Beginning at the line with "(.15, .035, .012))]", output each line to the end of the listing below exactly, please.
============================================================
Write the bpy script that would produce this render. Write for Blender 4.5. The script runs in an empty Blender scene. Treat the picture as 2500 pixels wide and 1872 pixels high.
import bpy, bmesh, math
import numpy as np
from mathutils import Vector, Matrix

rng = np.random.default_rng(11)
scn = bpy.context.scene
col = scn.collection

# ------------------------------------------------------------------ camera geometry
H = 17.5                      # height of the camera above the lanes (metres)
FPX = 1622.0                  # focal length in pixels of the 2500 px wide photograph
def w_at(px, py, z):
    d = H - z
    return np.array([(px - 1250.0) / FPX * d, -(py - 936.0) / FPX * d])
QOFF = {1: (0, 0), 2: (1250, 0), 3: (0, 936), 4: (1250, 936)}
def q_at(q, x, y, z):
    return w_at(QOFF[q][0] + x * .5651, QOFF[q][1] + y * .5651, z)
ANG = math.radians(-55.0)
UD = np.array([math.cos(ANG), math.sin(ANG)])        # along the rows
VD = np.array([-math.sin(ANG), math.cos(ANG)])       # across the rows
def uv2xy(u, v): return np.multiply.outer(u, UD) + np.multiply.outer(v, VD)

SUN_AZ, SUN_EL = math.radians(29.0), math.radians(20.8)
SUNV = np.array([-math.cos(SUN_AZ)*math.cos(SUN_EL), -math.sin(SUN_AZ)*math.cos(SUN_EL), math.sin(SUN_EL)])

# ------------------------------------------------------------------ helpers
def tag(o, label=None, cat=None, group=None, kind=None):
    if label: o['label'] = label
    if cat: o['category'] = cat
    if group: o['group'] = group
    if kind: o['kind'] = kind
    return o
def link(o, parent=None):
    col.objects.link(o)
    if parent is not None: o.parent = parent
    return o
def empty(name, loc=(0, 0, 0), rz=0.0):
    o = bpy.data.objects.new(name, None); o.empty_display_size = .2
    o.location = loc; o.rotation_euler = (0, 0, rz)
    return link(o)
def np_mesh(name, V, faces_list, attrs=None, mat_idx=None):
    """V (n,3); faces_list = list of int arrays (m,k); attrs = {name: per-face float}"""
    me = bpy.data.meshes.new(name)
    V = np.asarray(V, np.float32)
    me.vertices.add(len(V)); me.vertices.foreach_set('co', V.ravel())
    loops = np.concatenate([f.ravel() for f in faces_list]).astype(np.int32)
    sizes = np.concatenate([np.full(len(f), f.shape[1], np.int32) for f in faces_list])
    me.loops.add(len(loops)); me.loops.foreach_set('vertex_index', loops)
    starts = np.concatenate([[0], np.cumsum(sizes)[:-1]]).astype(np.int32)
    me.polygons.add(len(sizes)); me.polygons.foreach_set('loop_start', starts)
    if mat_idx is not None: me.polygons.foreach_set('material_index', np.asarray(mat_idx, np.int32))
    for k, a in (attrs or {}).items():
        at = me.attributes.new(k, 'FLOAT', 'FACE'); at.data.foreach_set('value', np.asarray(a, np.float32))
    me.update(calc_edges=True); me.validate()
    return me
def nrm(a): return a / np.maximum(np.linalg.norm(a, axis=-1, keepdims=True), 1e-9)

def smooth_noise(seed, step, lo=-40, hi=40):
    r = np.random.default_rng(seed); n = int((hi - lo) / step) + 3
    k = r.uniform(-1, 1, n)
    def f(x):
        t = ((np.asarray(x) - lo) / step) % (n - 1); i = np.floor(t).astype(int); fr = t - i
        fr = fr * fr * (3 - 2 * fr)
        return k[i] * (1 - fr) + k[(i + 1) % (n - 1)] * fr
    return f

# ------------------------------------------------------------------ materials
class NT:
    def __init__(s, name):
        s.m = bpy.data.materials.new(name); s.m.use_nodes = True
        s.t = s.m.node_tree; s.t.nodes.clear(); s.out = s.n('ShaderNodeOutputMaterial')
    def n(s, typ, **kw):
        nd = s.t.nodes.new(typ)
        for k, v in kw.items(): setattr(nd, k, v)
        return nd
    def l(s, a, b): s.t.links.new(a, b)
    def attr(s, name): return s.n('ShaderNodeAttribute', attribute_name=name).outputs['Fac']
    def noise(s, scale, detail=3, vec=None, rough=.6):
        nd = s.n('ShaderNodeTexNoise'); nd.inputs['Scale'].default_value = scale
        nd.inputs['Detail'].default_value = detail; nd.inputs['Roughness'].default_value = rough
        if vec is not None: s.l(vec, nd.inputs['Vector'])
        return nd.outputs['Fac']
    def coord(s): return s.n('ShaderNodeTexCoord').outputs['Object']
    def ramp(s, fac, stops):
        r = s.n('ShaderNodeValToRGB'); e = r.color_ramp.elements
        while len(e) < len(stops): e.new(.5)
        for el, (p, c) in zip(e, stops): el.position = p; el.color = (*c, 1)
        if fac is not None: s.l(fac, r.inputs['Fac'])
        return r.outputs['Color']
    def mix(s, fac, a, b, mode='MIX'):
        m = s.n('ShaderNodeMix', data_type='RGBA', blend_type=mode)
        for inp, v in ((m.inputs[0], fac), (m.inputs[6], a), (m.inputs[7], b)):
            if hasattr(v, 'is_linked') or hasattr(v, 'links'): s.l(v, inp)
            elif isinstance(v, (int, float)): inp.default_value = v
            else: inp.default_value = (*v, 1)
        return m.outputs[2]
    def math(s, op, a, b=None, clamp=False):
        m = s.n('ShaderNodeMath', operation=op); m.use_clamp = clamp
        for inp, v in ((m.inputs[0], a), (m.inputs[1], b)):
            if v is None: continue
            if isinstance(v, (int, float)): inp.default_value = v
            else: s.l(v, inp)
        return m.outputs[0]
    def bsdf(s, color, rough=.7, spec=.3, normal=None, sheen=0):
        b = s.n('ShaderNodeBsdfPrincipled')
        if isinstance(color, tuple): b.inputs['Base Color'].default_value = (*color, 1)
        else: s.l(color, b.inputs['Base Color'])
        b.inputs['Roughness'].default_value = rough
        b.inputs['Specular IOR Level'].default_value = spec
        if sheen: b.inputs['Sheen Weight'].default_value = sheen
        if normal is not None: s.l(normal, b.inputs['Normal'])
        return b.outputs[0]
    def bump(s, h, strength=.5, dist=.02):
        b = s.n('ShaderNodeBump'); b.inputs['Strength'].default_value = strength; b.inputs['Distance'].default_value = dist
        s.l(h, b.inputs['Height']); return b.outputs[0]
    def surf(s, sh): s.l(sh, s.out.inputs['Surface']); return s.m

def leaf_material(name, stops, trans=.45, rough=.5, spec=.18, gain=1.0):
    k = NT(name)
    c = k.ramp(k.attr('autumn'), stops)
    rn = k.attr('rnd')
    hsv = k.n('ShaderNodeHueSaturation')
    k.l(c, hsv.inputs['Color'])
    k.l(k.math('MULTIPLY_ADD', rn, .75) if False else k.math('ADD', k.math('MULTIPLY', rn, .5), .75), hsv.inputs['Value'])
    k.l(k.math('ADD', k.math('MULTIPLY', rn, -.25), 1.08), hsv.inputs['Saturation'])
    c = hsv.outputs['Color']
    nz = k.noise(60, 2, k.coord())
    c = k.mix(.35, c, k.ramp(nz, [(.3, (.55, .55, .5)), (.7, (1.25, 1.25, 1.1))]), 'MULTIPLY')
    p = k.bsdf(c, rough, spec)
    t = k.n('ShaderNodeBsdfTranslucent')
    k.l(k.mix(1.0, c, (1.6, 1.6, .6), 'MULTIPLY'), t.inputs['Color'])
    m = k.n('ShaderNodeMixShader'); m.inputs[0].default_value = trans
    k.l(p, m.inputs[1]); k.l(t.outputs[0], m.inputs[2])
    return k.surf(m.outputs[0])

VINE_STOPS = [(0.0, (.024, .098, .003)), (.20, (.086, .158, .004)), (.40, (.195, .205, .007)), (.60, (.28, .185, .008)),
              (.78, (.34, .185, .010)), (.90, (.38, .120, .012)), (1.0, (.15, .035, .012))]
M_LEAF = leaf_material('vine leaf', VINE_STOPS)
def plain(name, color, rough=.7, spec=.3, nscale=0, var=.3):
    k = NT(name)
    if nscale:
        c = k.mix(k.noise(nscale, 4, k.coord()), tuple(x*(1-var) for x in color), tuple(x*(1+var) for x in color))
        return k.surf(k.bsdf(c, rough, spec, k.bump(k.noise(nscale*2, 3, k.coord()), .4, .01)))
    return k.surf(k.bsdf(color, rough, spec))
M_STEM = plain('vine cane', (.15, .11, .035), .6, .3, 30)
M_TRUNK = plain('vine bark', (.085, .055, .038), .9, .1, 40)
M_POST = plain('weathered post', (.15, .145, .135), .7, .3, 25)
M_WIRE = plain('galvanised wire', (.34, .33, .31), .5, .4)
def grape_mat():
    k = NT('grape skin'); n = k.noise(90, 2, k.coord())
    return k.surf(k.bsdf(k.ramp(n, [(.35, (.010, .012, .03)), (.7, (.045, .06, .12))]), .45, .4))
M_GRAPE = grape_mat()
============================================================
- _OUTPUT OF THE TASK_
              (.78, (.34, .185, .010)), (.90, (.38, .120, .012)), (1.0, (.15, .035, .012))]
M_LEAF = leaf_material('vine leaf', VINE_STOPS)
def plain(name, color, rough=.7, spec=.3, nscale=0, var=.3):
    k = NT(name)
    if nscale:
        c = k.mix(k.noise(nscale, 4, k.coord()), tuple(x*(1-var) for x in color), tuple(x*(1+var) for x in color))
        return k.surf(k.bsdf(c, rough, spec, k.bump(k.noise(nscale*2, 3, k.coord()), .4, .01)))
    return k.surf(k.bsdf(color, rough, spec))
M_STEM = plain('vine cane', (.15, .11, .035), .6, .3, 30)
M_TRUNK = plain('vine bark', (.085, .055, .038), .9, .1, 40)
M_POST = plain('weathered post', (.15, .145, .135), .7, .3, 25)
M_WIRE = plain('galvanised wire', (.34, .33, .31), .5, .4)
def grape_mat():
    k = NT('grape skin'); n = k.noise(90, 2, k.coord())
    return k.surf(k.bsdf(k.ramp(n, [(.35, (.010, .012, .03)), (.7, (.045, .06, .12))]), .45, .4))
M_GRAPE = grape_mat()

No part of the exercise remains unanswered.